Relationships between geometries and energies of identity SN2 transition states: the dominant role of the distortion energy and its origin

Abstract

At the 4-31G computational level, the intrinsic barriers of eight identity SN2 reactions X− + CH3X → XCH3 + X− are less than the energies required to distort CH3X from its ground state geometry to its transition state geometry by a constant 25 kcal/mol. The distortion energy and its C—X stretching and H—C—X bending components can be calculated directly, or, alternatively, estimated from the force constants and bond dissociation energies of CH3X. Regardless of the mode of computation, the distortion energies are found to be dominated by the C—X stretching deformations, and these are linearly correlated with the intrinsic barriers. The total deformation energies are also linearly correlated with the intrinsic barriers. The transition vectors of the eight identity reactions have been calculated; each is dominated by the C—X stretch. The percentage of C—X stretching at the transition state, here termed the Distortion Index (DI), reflects the "tightness" or "looseness" of this structure.
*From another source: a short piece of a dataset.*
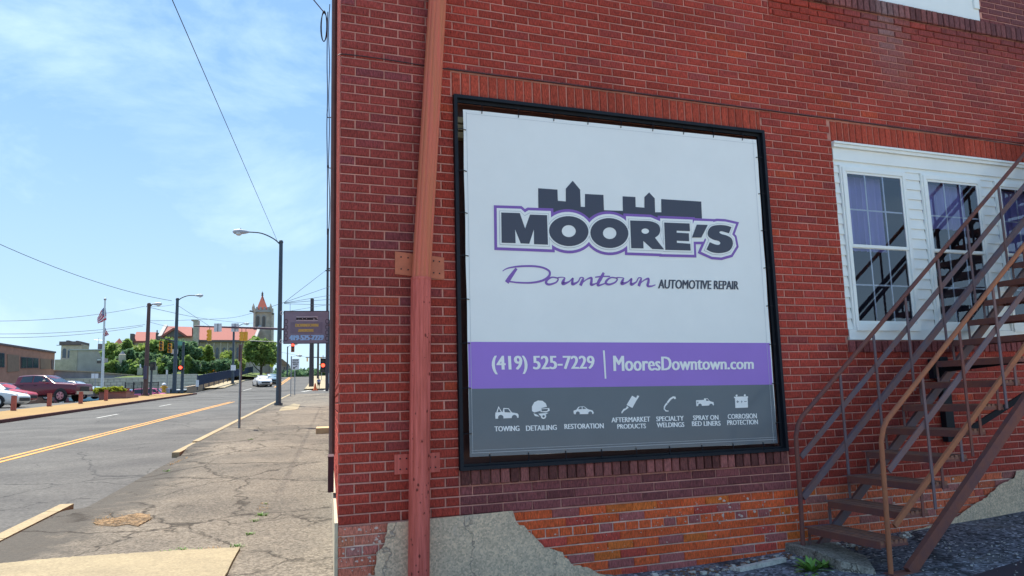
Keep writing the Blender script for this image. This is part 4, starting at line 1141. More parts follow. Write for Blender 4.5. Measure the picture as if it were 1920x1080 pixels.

The intrinsic barrier increases as the DI increases, i.e., as the transition state becomes more "exploded". This result does not agree with the predictions of a More O'Ferrall–Jencks potential energy surface diagram. However, as shown in some detail, all of the computational results of the present work are in harmony with the surface crossing diagram model of the barrier. The essential feature of this model is the notion that the activation process in an identity SN2 reaction is a result of the distortion that is required to transfer one electron from X− to CH3X.